Ainsi, la France, nonobstant le ratio susmentionné de 1,79 % en 2016, n'en représente pas moins actuellement, en termes de capacités opérationnelles déployées, le deuxième pays de l'OTAN après les États-Unis et le premier d'Europe - l'outil militaire est probablement devenu le premier instrument de son rayonnement international ; elle assume le poids budgétaire de sa dissuasion nucléaire et, comme on l'a indiqué, près du quart de son budget de défense était consacré, en 2016, à l'investissement dans des équipements majeurs, R&D comprise. Par comparaison, le Royaume-Uni , bien qu'il soutienne un effort de défense estimé pour l'année dernière à 2,17 % du PIB, ne dispose d'une dissuasion que « semi-autonome » - compte tenu de sa dépendance en matière d'armes nucléaires, réglée par voie d'accord, aux technologies fournies par les États-Unis ; il reste engagé dans relativement peu d'interventions extérieures ; son armée de l'air et sa marine s'avèrent réduites par rapport aux armées françaises.

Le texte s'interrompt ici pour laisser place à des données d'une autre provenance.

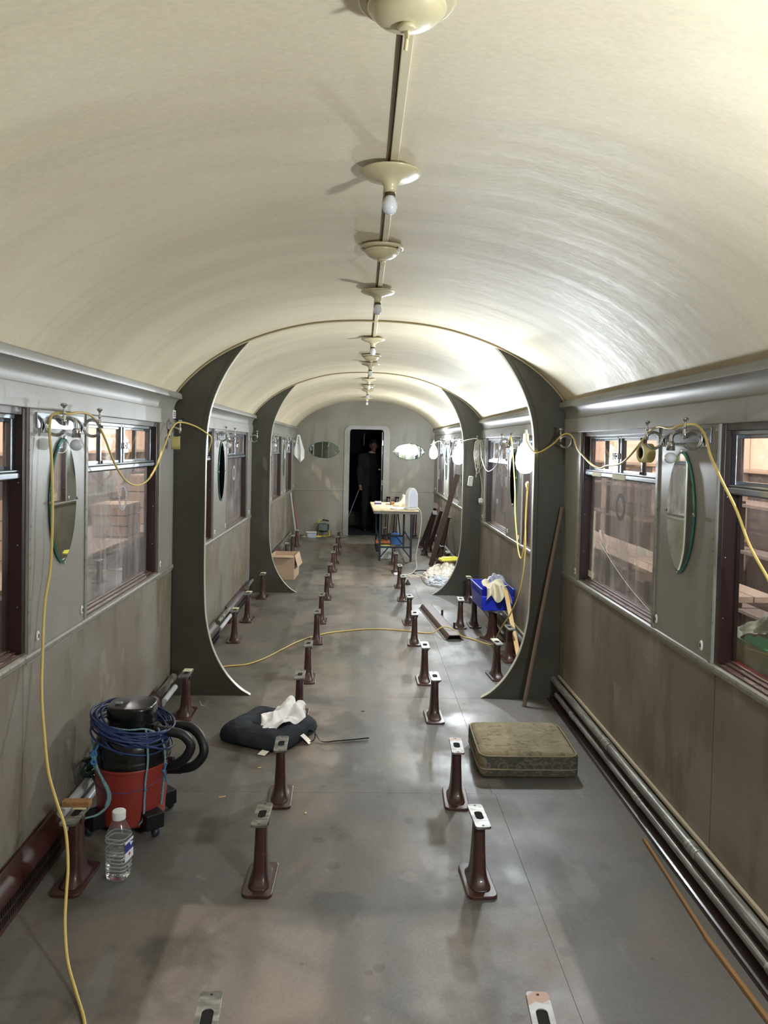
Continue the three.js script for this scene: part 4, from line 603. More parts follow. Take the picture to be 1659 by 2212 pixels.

L'Allemagne , pour sa part, n'a affecté aux équipements, l'année dernière, qu'un peu plus de 12 % de ses dépenses militaires - proportion moindre de moitié à celle qu'a enregistré la France ; elle ne détient pas l'arme atomique et, traditionnellement réticente aux opérations de combat, elle n'entend pas, a priori, s'engager de la même façon sur des théâtres extérieurs, malgré l'évolution sensible, récemment, de sa politique de défense 12 ( * ) . Cependant, l'Allemagne disposait en 2016 d'un PIB supérieur d'environ 30 % à celui de la France 13 ( * ) - et d'un budget public excédentaire 14 ( * ) : si elle augmente à l'avenir son budget de défense à hauteur de 2 % du PIB, comme son Gouvernement a exprimé l'intention d'y parvenir 15 ( * ) , contre 1,2 % l'année dernière, comment emploiera-t-elle ce considérable surcroît de ressources (+ 25 à + 30 milliards d'euros) ?


* 6 Accord issu de la conférence des Nations Unies sur le financement du développement tenue à Monterrey (Mexique) en mars 2002.

* 7 Le rapport annexé à la loi n° 2014-773 du 7 juillet 2014 d'orientation et de programmation relative à la politique de développement et de solidarité internationale rappelle qu'« en matière de financement du développement, la France s'appuie sur le consensus de Monterrey [...] ».

* 8 Les données statistiques citées ci-après sont celles de la Banque mondiale.

* 9 Le PIB français d'une année n fait l'objet de trois comptes publiés par l'INSEE : un compte provisoire au premier semestre de l'année n+1 , un compte semi-définitif au premier semestre de l'année n+2 et un compte définitif au premier semestre de l'année n+3 . Cependant, pour chaque trimestre d'une année en cours, de premières estimations du PIB sont calculées à partir d'enquêtes auprès d'entreprises et de données administratives ; le chiffre est publié un mois et demi après la fin du trimestre concerné. En cumul, le PIB calculé pour les quatre trimestres de 2016 représente près de 2 224 milliards d'euros (source : INSEE, Informations rapides n° 53 du 28 février 2017, tableaux complémentaires) ; l'hypothèse de PIB associée au projet de loi de finances initiale pour 2016 était de 2 230 milliards d'euros.

* 10 Les données complètes de l'exécution budgétaire 2016 n'étaient pas disponibles au moment de la rédaction du présent rapport.

* 11 Cette situation a été exposée par Mme Amélie Verdier, directrice du budget, lors de son audition par la commission de la défense nationale et des forces armées de l'Assemblée nationale, le 25 janvier 2017.

* 12 Cf. en particulier la décision prise par l'Allemagne, en 2015, de déployer plus de 500 soldats dans le cadre de la MINUSMA (Mission multidimensionnelle intégrée des Nations unies pour la stabilisation au Mali) et de participer, par des moyens de renseignement, de protection et de logistique principalement, à la coalition internationale contre l'État islamique en Irak et au Levant. Sur ce point, voir la communication de notre ancien collègue Jacques Gautier et de nos collègues Daniel Reiner, Xavier Pintat et Jean-Marie Bockel sur leur déplacement au Bundestag les 2 et 3 décembre 2015 faite, à la commission des affaires étrangères, de la défense et des forces armées, le 9 décembre 2015.

* 13 Selon les données provisoires publiées par l'Office fédéral des statistiques Destatis le 12 janvier 2017, le PIB allemand atteignait 3 134 milliards d'euros en 2016.

* 14 À hauteur de 0,8 % du PIB, contre un déficit de 3,4 % du PIB pour la France, selon les données publiées par Eurostat le 24 avril 2017.

* 15 Cf. la déclaration de Mme Angela Merkel, Chancelière fédérale, à l'occasion d'une conférence de presse donnée conjointement avec M. Justin Trudeau, Premier ministre du Canada, le 17 février 2017, à Berlin.